A few weeks ago I was speaking to a mindfulness coach we're hoping to bring onto Whole. We started talking about stress, but somewhere in the conversation she said something that stuck with me:
"People don't need more information. They need help living what they already know."
I've thought about that sentence, not because it was particularly revolutionary. In fact, it resonated because it captured something I've been noticing repeatedly in conversations with practitioners, founders, HR leaders, and members of our community.
Most people already know what contributes to good wellbeing. We know sleep matters, we know movement matters. We know stress affects us more than we'd like to admit. We know our relationships, our environment, and the way we spend our time all influence how we feel.
Yet despite knowing these things, many of us still struggle to live them consistently. The more people I speak to, the more convinced I become that wellbeing isn't really an information problem.
If anything, we're surrounded by more information than ever before.
Every week brings a new podcast, a new expert, a new framework, and a new set of habits promising to help us become healthier, happier, or more productive.
As I write this, we're preparing to launch a podcast at Whole, so I realise I'm in dangerous territory. But I don't think the world needs more information. I think it needs better conversations. Conversations that help us bridge the gap between what we know and how we actually live.
Because that gap is where most of us get stuck.
Modern wellbeing has become fragmented. We track our sleep in one place, our exercise in another, our mindfulness practice somewhere else, and our habits somewhere else again. Each tool is designed to solve a specific problem, but very few help us understand how these different parts of our lives connect.

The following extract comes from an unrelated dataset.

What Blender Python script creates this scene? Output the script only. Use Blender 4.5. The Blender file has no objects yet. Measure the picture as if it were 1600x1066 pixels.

If I'm honest, I've had moments where I've been tracking my sleep, planning my workouts, listening to wellbeing podcasts, reading books on habits, trying to drink more water, trying to spend less time on my phone, and wondering why I still felt tired.
At some point, wellbeing started looking suspiciously like admin and I have a feeling I'm not the only one.
Somewhere along the way, wellbeing became another thing to optimise. Another area of life where we're trying to do better, be better, improve more. What begins as self-care can quietly turn into self-management.
When I think about the people in my life who seem genuinely well, they rarely appear to be doing more than everyone else, in fact, the opposite often seems true.
They aren't chasing every trend. They aren't constantly searching for the perfect routine or the latest productivity hack. They aren't trying to squeeze one more habit into an already full day.
What they seem to have found is a rhythm.
After all, most of us already know what helps us feel well. The harder question is whether we've created enough space in our lives to actually live it.
I know I'm still working on it. There are days when I create the space to move, rest, and be present, and there are days when I don't. But if there's one thing I've been reminded of lately, it's that wellbeing isn't built in a moment of inspiration. It's built in the small decisions to return to what matters, again and again.